Ethmar Filho: Nem George nem Orwell
Ethmar Filho 05/06/2020 19:28 - Atualizado em 17/06/2020 18:04
Há cento e dezessete anos, no dia 5 de junho de 1903 (um dia como hoje), nascia, na Índia Britânica, o escritor George Orwell, autor de “Animal Farm”, traduzido para o português do Brasil como “A Revolução dos Bichos”, uma espécie de spoiler a respeito do conteúdo do livro, e “1984”, outro best seller de sua autoria. Orwell, o cara que, com sua obra, levantou a lebre sobre o Big Brother, como um grande irmão que está de olho em todos, dizia que a xícara perfeita de chá britânico era aquela servida sem açúcar, entre outras dez regras descritas por ele a respeito do assunto. Seu verdadeiro nome era Eric Arthur Blair, batizado artisticamente como George Orwell porque era um verdadeiro patriota e usou o George de “Saint George”, uma escola de idiomas em Londres, e o conhecido rio Orwell, que flui através do condado de Suffolk, na Inglaterra, desaguando no Mar do Norte.
Entre 1928 e 1929, Orwell quase morreu de fome enquanto morava em Paris (às vezes trabalhando como garçom). Ele descreveu em detalhes essa triste e importante experiência em "Down and Out in Paris and London" (Na pior em Paris e Londres — nome da edição brasileira do livro). Em 1936, lutou na Guerra Civil Espanhola para "combater o fascismo e defender a democracia" e levou um tiro na garganta — uma lesão que quase o matou — por ser muito alto e se levantar na trincheira, apesar de inúmeros avisos de seus superiores, tornando-se um alvo fácil. A bala passou a milímetros das circulações principais e mais importantes do pescoço, como a artéria carótida e a veia jugular.
Orwell foi professor em uma escola de Londres, garçom em Paris e policial na Birmânia. Do romance “A Revolução dos Bichos”, o grande maestro Daniel Baremboin, em seu canal do YouTube, onde responde às cartas que lhe são enviadas por seus admiradores alunos de música, retirou um comentário pontual a respeito do dodecafonismo de Shoemberg: “O compositor usa as doze notas, de forma atonal e igualitária, valorizando algumas em particular e preferencialmente. Assim como no Politburo, onde todos os homens são iguais, porém alguns são mais iguais que outros, Shoemberg constrói seu dodecafonismo”. Na verdade essa frase vem do romance de George Orwell, onde um dos animais diz que “todos os animais são iguais mas alguns são mais iguais que outros”, descrevendo a igualdade teórica em uma sociedade grosseiramente desigual.

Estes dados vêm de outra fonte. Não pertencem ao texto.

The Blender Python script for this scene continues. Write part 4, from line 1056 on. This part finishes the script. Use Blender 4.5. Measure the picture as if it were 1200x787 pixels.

Em seus ensaios políticos, no ano em que lançou seu livro e ficou viúvo, Orwell destacou a importância da linguagem clara e honesta em contraposição à escrita vaga que pode ser usada como ferramenta poderosa de manipulação política. Seu segundo mais importante romance, “1984”, aborda o caótico período pós-guerra 1945-49, destacando como as alianças militares e diplomáticas da Segunda Guerra Mundial, entre USA, UK e URSS, podem ser nada ideológicas e totalmente convenientes estratégica e economicamente. O romance também descreve a chamada “Novalíngua”, que seria um novo vocabulário estratégico, usado pelo governo totalitário hipotético, onde as poucas palavras faladas e seus significados corriqueiros serviriam ao controle do pensamento e da desinformação generalizada através do controle do idioma, de uma forma assustadora.
Orwell descreve um lugar imaginário, governado pelo ditador “Big Brother”, onde são expostos cartazes, em todos os muros, que alertam as pessoas para o fato de que estão sendo observadas e vigiadas diuturnamente. Vale a pena ler os dois best sellers e talvez associa-los a algum grande país exportador de eletrodomésticos, de seres humanos e de gripes letais.
Maestro Ethmar Filho – Mestre em Cognição e Linguagem.